3. Kemampuan membaca dan memahami                materi informasi yang ridak berurutan (non        sequential) dan dinamis.

4. Kemampuan menghubungkan informasi              dalam media konvensional (koran) dengan          media berjaringan (internet).

5. Kemampuan melakukan saringan terhadap        informasi yang diperoleh.

6. Kemampuan mengomunikasi dan                          memublikasikan informasi.

      Pendidikan literasi digital bisa dilakukan dua pendekatan, yaitu pendekatan formal di sekolah dan pendekatan non formal di masyarakat. Pendekatan pendidikan formal bisa dilakukan dengan cara menjadikan teknologi informasi inhern dalam proses pembelajaran. Misalnya, dalam pembelajaran Bahasa Indonesia, terdapat kompetensi membaca, menyimak, menulis, dan berkomunikasi.

      Proses pembelajaran membaca, menyimak, menulis, dan berkomunikasi dilakukan melalui media informasi digital, seperti blog, website, dan media sosial.

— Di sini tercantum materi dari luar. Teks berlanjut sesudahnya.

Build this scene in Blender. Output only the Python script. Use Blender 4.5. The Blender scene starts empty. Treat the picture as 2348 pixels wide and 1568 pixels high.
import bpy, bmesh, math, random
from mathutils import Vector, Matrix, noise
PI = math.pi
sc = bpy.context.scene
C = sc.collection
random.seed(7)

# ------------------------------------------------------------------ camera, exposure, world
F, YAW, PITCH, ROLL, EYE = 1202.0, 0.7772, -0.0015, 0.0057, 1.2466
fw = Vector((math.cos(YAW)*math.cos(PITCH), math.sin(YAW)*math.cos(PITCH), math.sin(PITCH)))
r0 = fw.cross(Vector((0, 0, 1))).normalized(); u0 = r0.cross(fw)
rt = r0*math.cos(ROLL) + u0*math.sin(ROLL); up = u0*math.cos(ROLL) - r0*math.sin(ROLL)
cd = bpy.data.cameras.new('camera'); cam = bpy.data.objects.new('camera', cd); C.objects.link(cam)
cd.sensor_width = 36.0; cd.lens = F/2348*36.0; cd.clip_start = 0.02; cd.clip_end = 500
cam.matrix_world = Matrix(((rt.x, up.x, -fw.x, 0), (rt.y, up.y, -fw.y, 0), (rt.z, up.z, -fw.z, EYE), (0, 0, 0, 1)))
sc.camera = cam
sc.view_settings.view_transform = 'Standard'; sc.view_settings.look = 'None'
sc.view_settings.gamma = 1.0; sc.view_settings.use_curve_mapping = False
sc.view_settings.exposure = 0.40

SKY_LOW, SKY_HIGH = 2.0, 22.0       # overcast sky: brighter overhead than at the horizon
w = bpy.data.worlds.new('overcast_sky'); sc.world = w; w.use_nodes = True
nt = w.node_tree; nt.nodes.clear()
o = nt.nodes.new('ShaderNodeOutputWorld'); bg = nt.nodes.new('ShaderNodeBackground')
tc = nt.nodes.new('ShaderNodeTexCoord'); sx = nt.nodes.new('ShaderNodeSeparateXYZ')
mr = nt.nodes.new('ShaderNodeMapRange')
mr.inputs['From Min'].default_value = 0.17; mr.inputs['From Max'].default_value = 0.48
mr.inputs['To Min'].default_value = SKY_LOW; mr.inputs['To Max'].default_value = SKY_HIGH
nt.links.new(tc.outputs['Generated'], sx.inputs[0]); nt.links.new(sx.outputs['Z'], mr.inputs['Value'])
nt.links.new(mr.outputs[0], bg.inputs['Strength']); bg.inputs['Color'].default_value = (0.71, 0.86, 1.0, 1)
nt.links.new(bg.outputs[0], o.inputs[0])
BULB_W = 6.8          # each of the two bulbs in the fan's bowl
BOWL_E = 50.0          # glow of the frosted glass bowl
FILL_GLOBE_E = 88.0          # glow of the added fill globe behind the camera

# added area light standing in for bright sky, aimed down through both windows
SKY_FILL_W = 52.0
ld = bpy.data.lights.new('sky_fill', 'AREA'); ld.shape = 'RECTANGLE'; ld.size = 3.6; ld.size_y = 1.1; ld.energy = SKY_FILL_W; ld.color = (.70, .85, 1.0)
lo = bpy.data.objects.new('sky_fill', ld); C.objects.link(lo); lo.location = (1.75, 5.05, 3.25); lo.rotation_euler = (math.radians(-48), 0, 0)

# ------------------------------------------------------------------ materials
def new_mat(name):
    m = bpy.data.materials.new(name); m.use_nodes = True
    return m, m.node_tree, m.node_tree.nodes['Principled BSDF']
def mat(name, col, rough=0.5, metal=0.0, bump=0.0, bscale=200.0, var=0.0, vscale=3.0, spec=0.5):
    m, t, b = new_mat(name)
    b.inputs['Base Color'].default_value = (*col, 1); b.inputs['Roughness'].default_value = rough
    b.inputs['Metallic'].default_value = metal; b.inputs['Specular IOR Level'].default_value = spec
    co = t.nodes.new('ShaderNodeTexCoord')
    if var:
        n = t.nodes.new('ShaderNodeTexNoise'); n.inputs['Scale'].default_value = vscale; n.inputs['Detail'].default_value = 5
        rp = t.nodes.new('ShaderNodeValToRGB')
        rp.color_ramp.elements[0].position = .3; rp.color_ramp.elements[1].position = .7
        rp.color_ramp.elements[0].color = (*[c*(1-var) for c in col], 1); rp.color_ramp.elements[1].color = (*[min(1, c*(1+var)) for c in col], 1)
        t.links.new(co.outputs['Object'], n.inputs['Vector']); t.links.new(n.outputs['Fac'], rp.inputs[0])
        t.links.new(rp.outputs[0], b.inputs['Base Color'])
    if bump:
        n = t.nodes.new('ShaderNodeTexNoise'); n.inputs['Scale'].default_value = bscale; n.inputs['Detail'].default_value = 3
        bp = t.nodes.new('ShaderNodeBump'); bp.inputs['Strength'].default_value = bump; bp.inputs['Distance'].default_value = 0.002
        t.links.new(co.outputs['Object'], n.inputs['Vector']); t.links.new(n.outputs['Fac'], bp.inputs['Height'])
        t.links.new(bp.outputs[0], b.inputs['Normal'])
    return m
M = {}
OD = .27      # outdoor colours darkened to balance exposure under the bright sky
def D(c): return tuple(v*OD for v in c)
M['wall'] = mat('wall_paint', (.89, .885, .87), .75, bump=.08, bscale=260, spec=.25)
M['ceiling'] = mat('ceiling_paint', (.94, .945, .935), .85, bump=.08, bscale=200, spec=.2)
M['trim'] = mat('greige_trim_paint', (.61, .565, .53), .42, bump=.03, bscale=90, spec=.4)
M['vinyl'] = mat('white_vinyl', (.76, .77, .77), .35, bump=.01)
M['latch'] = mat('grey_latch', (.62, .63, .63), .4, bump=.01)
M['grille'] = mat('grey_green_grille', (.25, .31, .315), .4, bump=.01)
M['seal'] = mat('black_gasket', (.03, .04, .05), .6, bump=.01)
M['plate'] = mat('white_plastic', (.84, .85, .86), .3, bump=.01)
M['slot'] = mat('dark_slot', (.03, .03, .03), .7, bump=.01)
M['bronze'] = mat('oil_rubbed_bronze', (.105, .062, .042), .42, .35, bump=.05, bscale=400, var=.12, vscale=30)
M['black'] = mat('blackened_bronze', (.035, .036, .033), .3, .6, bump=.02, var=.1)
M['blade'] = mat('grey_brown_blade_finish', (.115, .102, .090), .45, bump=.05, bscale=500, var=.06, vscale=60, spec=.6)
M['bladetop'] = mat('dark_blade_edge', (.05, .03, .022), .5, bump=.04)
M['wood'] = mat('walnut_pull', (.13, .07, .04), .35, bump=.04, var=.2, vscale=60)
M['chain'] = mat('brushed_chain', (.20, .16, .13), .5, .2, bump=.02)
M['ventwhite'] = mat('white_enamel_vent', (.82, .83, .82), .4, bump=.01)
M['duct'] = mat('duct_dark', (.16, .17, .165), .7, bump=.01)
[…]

Kalian bisa membaca berita dari berbagai sumber internet, lalu menganalisis dan membedakan antara berita bohong dan berita valid.

      Berita bohong bisa diidentifikasi dari beberapa ciri berikut ini:

1. Judul umumnya provokatif.

2. Nama dan situs media tidak jelas.

3. Nama penulis berita tidak ada.

4. Foto hasil editan.

      Pendekan non formal dilakukan melalui kegiatan- kegiatan di masyarakat, seperti kegiatan keagaman, karang taruna, dan lainnya. Sebagai bagian dari masyarakat, kalian bisa turut berpartisipasi mengedukasi masyarakat agar melek literasi digital. Pengetahuan yang diperoleh di sekolah, kalian bisa aktualisasikan di masyarakat.

      Dengan memiliki kemampuan literasi digital, masyarakat menjadi mampu memilah dan memilih informasi dari dunia maya yang bermanfaat dan produktif untuk mereka. Masyarakat bisa berpartisipasi dalam kehidupan dengan menyampaikan opini secara bijak.

      Dengan demikian, kalian telah memberikan sumbangan nyata untuk mewujudkan masyarakat Indonesia yang melek literasi digital. Berarti kalian telah berperan serta dalam upaya merawat kebinekaan bangsa melalui literasi digital.